Rep. Adam Kinzinger, R-Ill., said both parties need to find a way to get past their mutual suspicions to forge a new working relationship. “He feels burned, and we feel burned too,” Kinzinger said. “For four years, it’s been a lot of mistrust on both sides.” Just two years after Obama’s re-election, the midterm results underscored just how far he has fallen in the public mind. Nearly 6 out of 10 voters Tuesday expressed negative feelings about his administration, according to exit polls. For every two voters who said they had cast ballots to support Obama, three voters said they were voting to express their opposition to him.

Electoral pessimism

The electorate was deeply pessimistic about the country, with 7 out of 10 describing the economy as not so good or poor and 8 out of 10 expressing worry about the direction of the economy in the next year. Numbers like that discouraged Obama’s aides, who said they have not done a good job getting out the president’s record, noting that the deficit has fallen by half, unemployment is now below 6 percent, the price of gasoline has fallen sharply and the economy is growing at a decent rate.

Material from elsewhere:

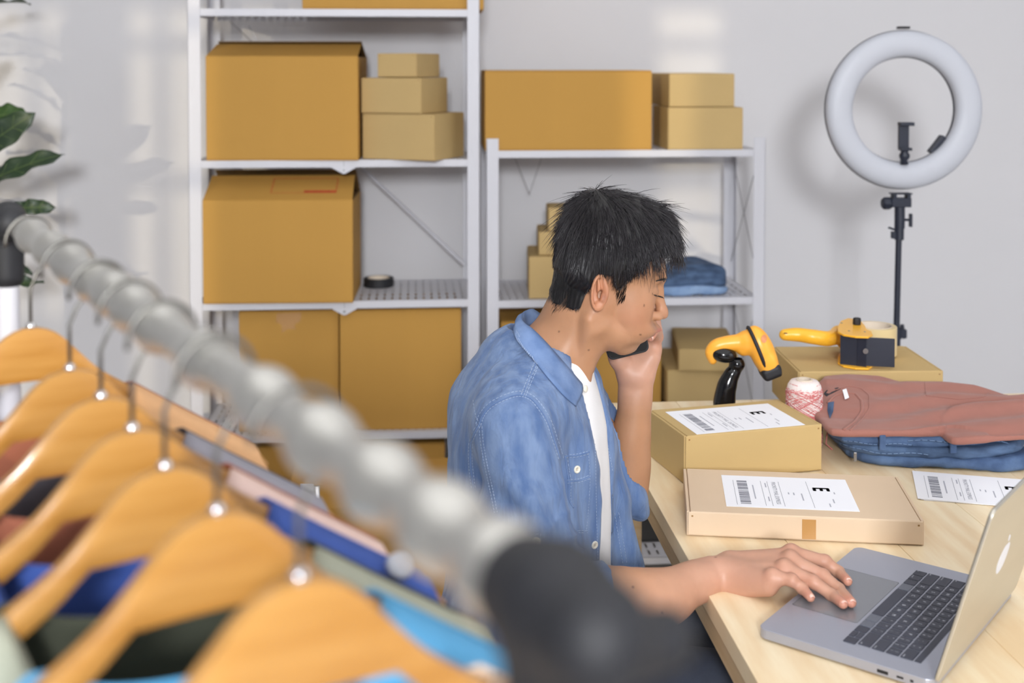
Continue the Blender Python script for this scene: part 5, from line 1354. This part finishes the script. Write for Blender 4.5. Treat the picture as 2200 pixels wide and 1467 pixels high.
b = MB(); nail(b, fs_[0], Vector((.1, -1, .1)), out=.0074); o = b.build('nail', M['nail'], man, smooth=True); md = o.modifiers.new('s', 'SOLIDIFY'); md.thickness = .0007

# ---- eyes, lashes and brows (head frame)
hd_e = empty('face_frame'); bpy.data.objects.remove(hd_e)
def HW(p): return MH @ Vector(p) - man.location
def wv(p): return Vector(warp(np.array(tuple(p))))
for s in (-1, 1):
    b = MB(); c = Vector((.0772, s * .031, .0000)); vs = []
    o = b.lathe([(0, -.0115), (.0070, -.0092), (.0108, -.0045), (.0118, 0), (.0108, .0045), (.0070, .0092), (0, .0115)], 20, mx=Matrix.Translation(HW(wv(c))) @ MH.to_3x3().to_4x4() @ Matrix.Rotation(R(100), 4, 'Y')); e = b.build('eyeball', M['eye'], man, smooth=True)
    ls = MB(); Lp = []
    for (qx, qy) in [(1404, 634), (1410, 635), (1415, 636.5), (1420, 638), (1424, 639)]:
        hh0 = MHi @ Vector((0, 0, HC)); hd0 = (MHi.to_3x3() @ Vector(tuple(ray(qx, qy - 1)))).normalized(); h = head_bvh.ray_cast(hh0, hd0)
        if h[0] is None or h[0].y > .0: continue
        if s == -1: Lp.append(h[0] - hd0 * .0003)
        else:
            q = head_bvh.find_nearest(Vector((h[0].x, -h[0].y, h[0].z))); Lp.append(q[0])
    if len(Lp) > 1:
        ls.tube([HW(p) for p in Lp], [.0003] + [.0006] * (len(Lp) - 2) + [.0003], 6)
        for k in range(len(Lp) * 4 - 4):
            p0 = Lp[k // 4].lerp(Lp[k // 4 + 1], (k % 4) / 4); p1 = p0 + Vector((.0028, s * .0010, -.0016)); ls.tube([HW(p0), HW(p1), HW(p1 + Vector((.0014, s * .0004, .0001)))], [.00030, .00022, .0001], 3)
    ls.build('eyelashes', M['hair'], man)
    br = MB(); rr = random.Random(5 + s)
    for k in range(130):
        t = rr.random(); w = rr.uniform(-1, 1); p0 = Vector((.10, s * (.048 - .034 * t), .0235 + .0035 * math.sin(t * math.pi) + w * .0028 * (1 - .6 * (1 - t)))); p0 = wv(p0); h = head_bvh.ray_cast(p0 + Vector((.03, s * .02, 0)), Vector((-1, -s * .5, 0)).normalized())
        if h[0] is None: continue
        q = h[0]; n_ = h[1] if h[1].x > 0 else -h[1]; br.tube([HW(q), HW(q + n_ * .0008 + Vector((-.002, s * .0025, .0008))), HW(q + n_ * .0010 + Vector((-.0045, s * .0050, .0002)))], [.00035, .0003, .00012], 3)
    br.build('eyebrow', M['hair'], man)['kind'] = 'stuff'

# ---- hair: a shaped mass plus loose strands
sca = ell((.003, 0, .047), (.0925, .0755, .080)); fo = ell((.038, 0, .045), (.058, .063, .062))
def scalp(X, Y, Z):
    a, b_ = sca[0](X, Y, Z), fo[0](X, Y, Z); nk = cone(nu_, nb_, .054, .0575)[0](X, Y, Z); nk2 = cone(Vector((-.055, 0, -.01)), tl_((.020, 1.932, 1.06)), .034, .045)[0](X, Y, Z)
    return np.minimum(np.minimum(a, b_), np.minimum(nk, nk2))
outer = [ell((.004, 0, .060), (.104, .0885, .094)), ell((.052, 0, .078), (.070, .072, .076)), ell((-.034, 0, .080), (.064, .078, .070)), ell((-.05, 0, .01), (.053, .082, .080)), ell((.088, 0, .078), (.036, .056, .046))]
def hair_fn(X, Y, Z):
    d = outer[0][0](X, Y, Z)
    for o_ in outer[1:]:
        e = o_[0](X, Y, Z); h = np.maximum(.02 - np.abs(d - e), 0) / .02; d = np.minimum(d, e) - h * h * .005
    th = .0028 + .0034 * np.clip((Z + .036) / .03, 0, 1) + .0275 * np.clip((Z + .012) / .062, 0, 1) ** 1.2; front = np.clip((X - .06) / .04, 0, 1); th = th + .02 * front
    zb = np.interp(X, XS, ZS); jag = .0010 * np.sin(X * 420 + Y * 60) * np.sin(X * 171 + 1)
    # fringe hangs lower in the middle of the forehead
    zb = zb + 0 * Y + jag
    low = (zb - Z) * .8
    return np.maximum(np.maximum(d, scalp(X, Y, Z) - th), low).astype(np.float32)
hh_ = Vol((-.125, -.100, -.085), (.140, .100, .168), .0021)
hh_.op((hair_fn, np.array([-.12, -.095, -.08]), np.array([.135, .095, .163])), 0)
CV, CF = hh_.surface(); CV = warp(relax(CV, CF, 2)); CN = normals(CV, CF)
crown = np.array([-.040, 0, .158])
def flow(P, N):
    d = P - crown; d = d + np.array([0, 0, -.10]) * np.clip((np.linalg.norm(d, axis=1, keepdims=True)) / .1, 0, 1.2); d = d - N * (d * N).sum(1, keepdims=True)
    return d / np.maximum(np.linalg.norm(d, axis=1, keepdims=True), 1e-9)
# comb grooves along the flow
ang = np.arctan2(CV[:, 1] - crown[1], CV[:, 0] - crown[0]); rad = np.linalg.norm(CV - crown, axis=1)
gr = .0005 * np.sin(ang * 60 + 5 * vnoise(CV, (26, 26, 26), 3)) * np.clip(rad / .05, 0, 1) + .0018 * vnoise(CV, (55, 55, 30), 9)
CV2 = CV + CN * gr[:, None]
hair = np_mesh('hair', to_world(CV2) - MO, CF, M['hair'], man)
ns = 12000; pick = rng.integers(0, len(CV), ns * 2); keep = CN[pick][:, 2] > -.75; pick = pick[keep][:ns]
P0, N0 = CV[pick], CN[pick]; zz_ = P0[:, 2]; top_ = np.clip((zz_ - .02) / .07, 0, 1)
Ln = (.008 + .030 * top_ - .012 * np.clip((P0[:, 0] - .07) / .03, 0, 1)) * rng.uniform(.6, 1.25, len(P0)); Fd = flow(P0, N0)
jit = rng.normal(0, .17, (len(P0), 3)); Fd = Fd + jit * (.5 + .7 * top_[:, None]); wild = rng.random(len(P0)) < .014
K = 6; pts = np.zeros((len(P0), K, 3)); lift = np.where(wild, .55, .09 + .05 * rng.random(len(P0)))
for k in range(K):
    t = k / (K - 1); s_ = (Ln * t)[:, None]
    pts[:, k] = P0 - N0 * .0015 + Fd * s_ + N0 * (s_ * lift[:, None] * (1 - .75 * t)) + np.array([0, 0, -1.0]) * (s_ * t * .12)
Wp = (pts.reshape(-1, 3) @ np.array(MH.to_3x3()).T + np.array(MH.translation) - MO).reshape(len(P0), K, 3)
Tn = np.gradient(Wp, axis=1); Tn /= np.maximum(np.linalg.norm(Tn, axis=2, keepdims=True), 1e-9); Wn = (N0 @ np.array(MH.to_3x3()).T)[:, None, :]
S1 = np.cross(Tn, Wn); S1 /= np.maximum(np.linalg.norm(S1, axis=2, keepdims=True), 1e-9); S2 = np.cross(Tn, S1)
wid = (.00038 * rng.uniform(.6, 1.5, len(P0)))[:, None] * np.array([1, 1, .95, .85, .6, .15])[None, :]
ringv = np.stack([Wp + (S1 * math.cos(a) + S2 * math.sin(a)) * wid[:, :, None] for a in (0, 2.094, 4.189)], 2)
SV = ringv.reshape(-1, 3); base = (np.arange(len(P0)) * K * 3)[:, None, None]; kk = (np.arange(K - 1) * 3)[None, :, None]; r3 = np.arange(3)[None, None, :]
a_ = base + kk + r3; b_ = base + kk + (r3 + 1) % 3; SF = np.stack([a_, b_, b_ + 3, a_ + 3], -1).reshape(-1, 4)
hs2 = np_mesh('loose_strands', SV, SF, M['hair_strand'], hair); hs2['kind'] = 'stuff'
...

Obama and Vice President Joe Biden talked about that at a lunch last week, according to an administration official, and the vice president later gave voice to it in a CNN interview aired Monday. “We have to be more direct and clear about exactly what it is we’re looking to do,” Biden said. But Obama was focused on the odds against him.

His staff researched it and told him that no president in more than a half-century had as many Senate seats open in states lost by the president. "This is probably the worst possible group of states for Democrats since Dwight Eisenhower," Obama told WNPR radio in Connecticut on Tuesday. Obama's day on Tuesday was spent in almost defiant disinterest in the elections that would steer his fate.

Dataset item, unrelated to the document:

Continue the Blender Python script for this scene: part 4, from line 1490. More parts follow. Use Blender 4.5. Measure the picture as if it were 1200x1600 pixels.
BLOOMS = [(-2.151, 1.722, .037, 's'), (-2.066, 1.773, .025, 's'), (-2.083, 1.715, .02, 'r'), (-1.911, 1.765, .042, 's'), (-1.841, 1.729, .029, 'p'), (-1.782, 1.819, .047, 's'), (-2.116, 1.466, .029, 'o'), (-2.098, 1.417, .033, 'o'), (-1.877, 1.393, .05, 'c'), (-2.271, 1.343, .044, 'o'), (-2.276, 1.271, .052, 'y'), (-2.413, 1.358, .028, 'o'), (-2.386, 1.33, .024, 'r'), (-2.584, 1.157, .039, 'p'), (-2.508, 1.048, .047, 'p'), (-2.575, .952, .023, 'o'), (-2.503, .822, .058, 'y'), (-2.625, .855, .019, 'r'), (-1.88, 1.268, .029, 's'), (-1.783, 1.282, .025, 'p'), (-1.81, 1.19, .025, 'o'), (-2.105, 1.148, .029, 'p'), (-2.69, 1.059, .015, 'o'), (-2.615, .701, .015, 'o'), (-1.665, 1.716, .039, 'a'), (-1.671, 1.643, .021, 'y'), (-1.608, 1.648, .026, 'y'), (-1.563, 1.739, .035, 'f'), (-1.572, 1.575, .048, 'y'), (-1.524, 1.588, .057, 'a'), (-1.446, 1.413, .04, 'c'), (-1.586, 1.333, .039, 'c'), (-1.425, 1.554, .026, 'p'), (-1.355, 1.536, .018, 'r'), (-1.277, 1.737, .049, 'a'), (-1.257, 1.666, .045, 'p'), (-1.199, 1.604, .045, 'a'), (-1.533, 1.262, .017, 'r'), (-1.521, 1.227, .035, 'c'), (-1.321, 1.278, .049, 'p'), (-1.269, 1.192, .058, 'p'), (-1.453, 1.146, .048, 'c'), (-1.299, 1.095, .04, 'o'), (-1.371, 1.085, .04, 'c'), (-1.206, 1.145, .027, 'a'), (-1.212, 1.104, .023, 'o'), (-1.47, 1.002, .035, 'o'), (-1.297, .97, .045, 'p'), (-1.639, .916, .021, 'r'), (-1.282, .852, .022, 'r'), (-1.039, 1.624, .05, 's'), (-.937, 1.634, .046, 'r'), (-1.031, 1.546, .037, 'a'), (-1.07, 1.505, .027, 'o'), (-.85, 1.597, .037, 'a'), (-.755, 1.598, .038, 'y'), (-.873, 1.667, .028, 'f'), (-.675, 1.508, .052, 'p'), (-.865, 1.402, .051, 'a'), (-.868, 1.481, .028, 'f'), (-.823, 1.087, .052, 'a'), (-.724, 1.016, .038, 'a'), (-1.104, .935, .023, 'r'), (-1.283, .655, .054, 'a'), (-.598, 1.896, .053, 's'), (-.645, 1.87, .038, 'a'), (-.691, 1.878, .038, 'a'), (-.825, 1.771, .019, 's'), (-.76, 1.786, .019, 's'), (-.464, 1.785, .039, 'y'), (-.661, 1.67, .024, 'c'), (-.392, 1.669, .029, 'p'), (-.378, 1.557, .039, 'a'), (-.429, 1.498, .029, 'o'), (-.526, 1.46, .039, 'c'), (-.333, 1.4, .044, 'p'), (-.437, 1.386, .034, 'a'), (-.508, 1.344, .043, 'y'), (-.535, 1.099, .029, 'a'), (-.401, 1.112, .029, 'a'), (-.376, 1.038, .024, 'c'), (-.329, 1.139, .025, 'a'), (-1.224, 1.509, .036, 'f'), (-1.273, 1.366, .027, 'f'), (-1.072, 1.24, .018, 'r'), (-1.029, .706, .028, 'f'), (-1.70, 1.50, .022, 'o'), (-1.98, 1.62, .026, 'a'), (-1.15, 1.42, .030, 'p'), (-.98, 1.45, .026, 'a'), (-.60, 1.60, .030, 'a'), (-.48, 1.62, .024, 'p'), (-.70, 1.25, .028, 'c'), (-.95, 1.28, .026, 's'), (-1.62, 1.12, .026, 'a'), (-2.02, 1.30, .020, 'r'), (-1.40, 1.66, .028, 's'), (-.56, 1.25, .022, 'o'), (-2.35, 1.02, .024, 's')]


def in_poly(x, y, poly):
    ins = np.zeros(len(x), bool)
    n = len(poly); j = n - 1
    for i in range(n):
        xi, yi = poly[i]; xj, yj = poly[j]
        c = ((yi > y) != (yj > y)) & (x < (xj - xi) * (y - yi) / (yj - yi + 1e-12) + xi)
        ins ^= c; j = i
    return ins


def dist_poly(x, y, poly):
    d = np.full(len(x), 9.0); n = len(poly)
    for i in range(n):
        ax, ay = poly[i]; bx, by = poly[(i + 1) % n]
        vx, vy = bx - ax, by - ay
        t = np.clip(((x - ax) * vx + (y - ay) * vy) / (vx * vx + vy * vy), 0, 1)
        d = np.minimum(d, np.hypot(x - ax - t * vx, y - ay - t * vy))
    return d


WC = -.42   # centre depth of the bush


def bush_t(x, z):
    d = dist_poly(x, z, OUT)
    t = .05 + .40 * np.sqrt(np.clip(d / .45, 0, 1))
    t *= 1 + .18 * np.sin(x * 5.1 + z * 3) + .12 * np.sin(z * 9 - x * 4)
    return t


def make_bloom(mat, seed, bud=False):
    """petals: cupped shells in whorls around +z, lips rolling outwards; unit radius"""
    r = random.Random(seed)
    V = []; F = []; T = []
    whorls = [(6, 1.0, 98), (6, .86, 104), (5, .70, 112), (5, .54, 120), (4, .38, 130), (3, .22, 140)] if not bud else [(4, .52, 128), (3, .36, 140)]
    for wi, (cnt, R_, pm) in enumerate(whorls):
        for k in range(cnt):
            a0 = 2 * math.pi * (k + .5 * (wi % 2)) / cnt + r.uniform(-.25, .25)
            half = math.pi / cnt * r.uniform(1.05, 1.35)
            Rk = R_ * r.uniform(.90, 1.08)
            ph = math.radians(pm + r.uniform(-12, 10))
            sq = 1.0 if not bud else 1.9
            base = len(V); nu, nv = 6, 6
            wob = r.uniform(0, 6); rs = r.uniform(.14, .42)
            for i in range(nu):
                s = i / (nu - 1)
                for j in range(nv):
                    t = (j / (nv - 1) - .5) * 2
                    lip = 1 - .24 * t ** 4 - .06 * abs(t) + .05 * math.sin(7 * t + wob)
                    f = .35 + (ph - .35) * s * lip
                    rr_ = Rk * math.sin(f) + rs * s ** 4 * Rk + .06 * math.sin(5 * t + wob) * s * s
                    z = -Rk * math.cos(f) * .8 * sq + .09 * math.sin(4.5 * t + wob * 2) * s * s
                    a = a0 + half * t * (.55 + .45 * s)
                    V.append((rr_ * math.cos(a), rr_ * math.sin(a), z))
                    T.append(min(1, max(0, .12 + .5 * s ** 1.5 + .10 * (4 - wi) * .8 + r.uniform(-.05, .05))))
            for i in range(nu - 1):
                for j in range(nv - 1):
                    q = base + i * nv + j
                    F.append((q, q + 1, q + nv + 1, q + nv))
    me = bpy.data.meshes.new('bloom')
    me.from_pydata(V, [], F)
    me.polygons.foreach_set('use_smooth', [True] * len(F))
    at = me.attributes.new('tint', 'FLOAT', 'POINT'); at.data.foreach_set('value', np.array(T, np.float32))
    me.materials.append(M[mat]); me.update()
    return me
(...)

He had lunch again with Biden, then met with Christine Lagarde, the director of the International Monetary Fund, and later with Defense Secretary Chuck Hagel. He also convened a meeting on the latest developments on the Ebola outbreak.

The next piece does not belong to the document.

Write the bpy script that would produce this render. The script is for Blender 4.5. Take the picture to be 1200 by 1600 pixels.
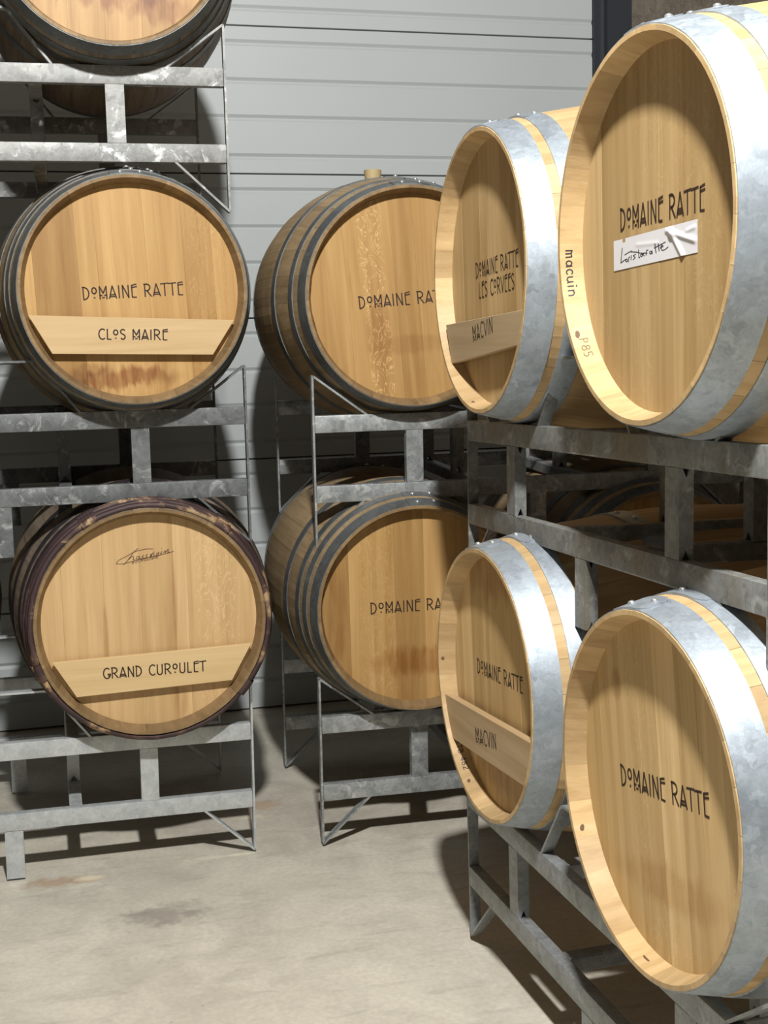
import bpy, bmesh, math, random
from mathutils import Vector, Matrix, Euler

PI = math.pi
S = 1.09                      # metres per survey unit
scn = bpy.context.scene
for o in list(bpy.data.objects):
    bpy.data.objects.remove(o, do_unlink=True)
COL = scn.collection

# ------------------------------------------------------------------ camera
F = 2053.47                   # focal length in pixels of the 1200 x 1600 frame
CAM = Vector((-0.45378, -3.10688, 1.22221)) * S
RT = Vector((0.9665439514, -0.2554281604, -0.0234359736))
UP = Vector((0.0537403327, 0.1123164873, 0.9922182136))
FW = Vector((0.2508082268, 0.9602819698, -0.1222856157))
cd = bpy.data.cameras.new('camera')
cam = bpy.data.objects.new('camera', cd)
COL.objects.link(cam)
m = Matrix.Identity(4)
for i in range(3):
    m[i][0], m[i][1], m[i][2], m[i][3] = RT[i], UP[i], -FW[i], CAM[i]
cam.matrix_world = m
cd.sensor_fit = 'HORIZONTAL'
cd.sensor_width = 36.0
cd.lens = 36.0 * F / 1200.0
cd.shift_x = -7.23 / 1200.0
cd.shift_y = 0.42 / 1200.0
cd.clip_start = 0.05
scn.camera = cam

# ------------------------------------------------------------------ world, lamps, exposure
w = bpy.data.worlds.new('world')
scn.world = w
w.use_nodes = True
w.node_tree.nodes['Background'].inputs[0].default_value = (0.9, 0.95, 1.0, 1)
w.node_tree.nodes['Background'].inputs[1].default_value = 0.002


def lamp(name, loc, power, radius, color=(1, 1, 1)):
    l = bpy.data.lights.new(name, 'POINT')
    l.energy = power
    l.shadow_soft_size = radius
    l.color = color
    o = bpy.data.objects.new(name, l)
    o.location = Vector(loc) * S
    COL.objects.link(o)
    return o


lamp('hall_lamp', (-0.25, -2.6, 3.1), 665, 0.075, (1.0, 0.985, 0.955))
lamp('faint_fill_light', (-3.2, -5.6, 3.6), 3, 0.15, (1.0, 0.97, 0.94))  # added weak ambient fill, stands for no known fixture

scn.view_settings.view_transform = 'Standard'
scn.view_settings.look = 'None'
scn.view_settings.exposure = 0.0
scn.view_settings.gamma = 1.0
scn.view_settings.use_curve_mapping = False


# ------------------------------------------------------------------ material helpers
class NT:
    def __init__(self, name):
        self.m = bpy.data.materials.new(name)
        self.m.use_nodes = True
        self.t = self.m.node_tree
        self.b = self.t.nodes['Principled BSDF']

    def n(self, typ, **kw):
        nd = self.t.nodes.new(typ)
        for k, v in kw.items():
            if k.startswith('i_'):
                key = k[2:]
                key = int(key) if key.isdigit() else key.replace('_', ' ')
                if hasattr(v, 'is_output') or isinstance(v, bpy.types.NodeSocket):
                    self.t.links.new(v, nd.inputs[key])
                else:
                    nd.inputs[key].default_value = v
            else:
                setattr(nd, k, v)
        return nd

    def link(self, a, b):
        self.t.links.new(a, b)

    def coord(self, kind='Object'):
        return self.n('ShaderNodeTexCoord').outputs[kind]

    def mapping(self, v, scale=(1, 1, 1), loc=(0, 0, 0), rot=(0, 0, 0)):
        nd = self.n('ShaderNodeMapping')
        self.link(v, nd.inputs['Vector'])
        nd.inputs['Scale'].default_value = scale
        nd.inputs['Location'].default_value = loc
        nd.inputs['Rotation'].default_value = rot
        return nd.outputs[0]

    def noise(self, v, scale, detail=4, rough=.55, dist=0.0):
        nd = self.n('ShaderNodeTexNoise')
        self.link(v, nd.inputs['Vector'])
        nd.inputs['Scale'].default_value = scale
        nd.inputs['Detail'].default_value = detail
        nd.inputs['Roughness'].default_value = rough
        nd.inputs['Distortion'].default_value = dist
        return nd.outputs['Fac']

    def vor(self, v, scale, out='Color', feature='F1', rand=1.0):
        nd = self.n('ShaderNodeTexVoronoi', feature=feature)
        self.link(v, nd.inputs['Vector'])
        nd.inputs['Scale'].default_value = scale
        nd.inputs['Randomness'].default_value = rand
        return nd.outputs[out]

    def math(self, op, a, b=None, c=None, clamp=False):
        nd = self.n('ShaderNodeMath', operation=op, use_clamp=clamp)
        for i, x in enumerate((a, b, c)):
            if x is None:
                continue
            if isinstance(x, bpy.types.NodeSocket):
                self.link(x, nd.inputs[i])
            else:
                nd.inputs[i].default_value = x
        return nd.outputs[0]

    def vadd(self, a, b):
        nd = self.n('ShaderNodeVectorMath', operation='ADD')
        self.link(a, nd.inputs[0])
        self.link(b, nd.inputs[1])
        return nd.outputs[0]

    def rng(self, v, a, b, c=0.0, d=1.0, smooth=False):
        nd = self.n('ShaderNodeMapRange')
        nd.interpolation_type = 'SMOOTHSTEP' if smooth else 'LINEAR'
        self.link(v, nd.inputs['Value'])
        for k, x in zip(('From Min', 'From Max', 'To Min', 'To Max'), (a, b, c, d)):
            nd.inputs[k].default_value = x
        return nd.outputs['Result']

    def ramp(self, v, stops):
        nd = self.n('ShaderNodeValToRGB')
        self.link(v, nd.inputs[0])
        el = nd.color_ramp.elements
        while len(el) < len(stops):
            el.new(0.5)
        for e, (p, c) in zip(el, stops):
            e.position = p
            e.color = (*c, 1) if len(c) == 3 else c
        return nd.outputs[0]

    def mix(self, f, a, b, mode='MIX'):
        nd = self.n('ShaderNodeMix', data_type='RGBA', blend_type=mode)
        for key, x in ((0, f), (6, a), (7, b)):
            if isinstance(x, bpy.types.NodeSocket):
                self.link(x, nd.inputs[key])
            elif key == 0:
                nd.inputs[0].default_value = x
            else:
                nd.inputs[key].default_value = (*x, 1)
        return nd.outputs[2]

    def bump(self, h, dist=.001, strength=1.0):
        nd = self.n('ShaderNodeBump')
        self.link(h, nd.inputs['Height'])
        nd.inputs['Distance'].default_value = dist
        nd.inputs['Strength'].default_value = strength
        self.link(nd.outputs[0], self.b.inputs['Normal'])

    def set(self, **kw):
        for k, v in kw.items():
            s = self.b.inputs[k.replace('_', ' ')]
            if isinstance(v, bpy.types.NodeSocket):
                self.link(v, s)
            elif isinstance(v, tuple) and len(v) == 3:
                s.default_value = (*v, 1)
            else:
                s.default_value = v
        return self.m


def mat_galv(name, dark=(.17, .185, .187), light=(.44, .46, .46), cell=34.0, bloom=.35, metal=.45, rough=.42, stain=0.0, stretch=(1, 1, 1)):
    g = NT(name)
    c = g.coord()
    ro = g.n('ShaderNodeObjectInfo').outputs['Location']
    c = g.vadd(c, ro)
    c = g.mapping(c, stretch)
    wob = g.noise(c, 25, 3)
    cc = g.mapping(c, (1, 1, 1))
    dis = g.n('ShaderNodeVectorMath', operation='SCALE')
    nz = g.n('ShaderNodeTexNoise')
    g.link(c, nz.inputs['Vector'])
    nz.inputs['Scale'].default_value = 40
    g.link(nz.outputs['Color'], dis.inputs[0])
    dis.inputs['Scale'].default_value = .06
    cc = g.vadd(cc, dis.outputs[0])
    v1 = g.n('ShaderNodeSeparateColor')
    g.link(g.vor(cc, cell), v1.inputs[0])
    v2 = g.n('ShaderNodeSeparateColor')
    g.link(g.vor(cc, cell * 2.6), v2.inputs[0])
    s = g.math('ADD', g.math('MULTIPLY', v1.outputs[0], .26), g.math('MULTIPLY', v2.outputs[1], .2))
    s = g.math('ADD', s, g.math('MULTIPLY', g.noise(c, 22, 6, .7, .8), .9))
    col = g.mix(g.rng(s, .35, 1.0), dark, light)
    bl = g.rng(g.noise(c, 16, 6, .7, 1.2), .56, .66, 0, bloom)
    col = g.mix(bl, col, (.82, .84, .84))
    if stain:
        st = g.rng(g.noise(g.mapping(c, (14, 14, 1.5)), 1.0, 3), .52, .68, 0, stain)
        col = g.mix(st, col, (.20, .17, .11))
    r = g.math('ADD', g.math('MULTIPLY', v1.outputs[1], .12), rough)
    g.bump(g.noise(c, 60, 5, .6), .0006, .5)
    return g.set(Base_Color=col, Metallic=metal, Roughness=r)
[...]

Aides said he was briefed from time to time about the elections, but beyond calling four radio stations, he made no public comments on them and headed back to the residential quarters for the evening to watch the results, updated by David Simas, his political director.

Obama is not the first second-term president to lose seats in his last midterm election, nor is he the first to find plenty of explanations for why that was not a judgment on his tenure. There is something about this point in a presidency that brings trouble - the last four two-term presidents all faced arguably the greatest crisis of their own creation about this time.

Richard Nixon resigned just three months before his second midterm. Ronald Reagan became caught up in the Iran-Contra scandal, which was revealed in the days after his. Bill Clinton was impeached barely six weeks later. And George W. Bush faced a war that he was on the verge of losing. And yet Reagan, Clinton and Bush also rose to the occasion during the remainder of their terms, surpassing their problems to score important achievements in their final years.

Anita Dunn, a former White House adviser to Obama, noted that voters Tuesday were just as negative about Republican leaders as they were about Obama. In the end, she said, voters were eager not for more failure but for progress by both parties.

“The message for anybody who’s in power is that voters are looking for a change in how they approach getting things done,” she said.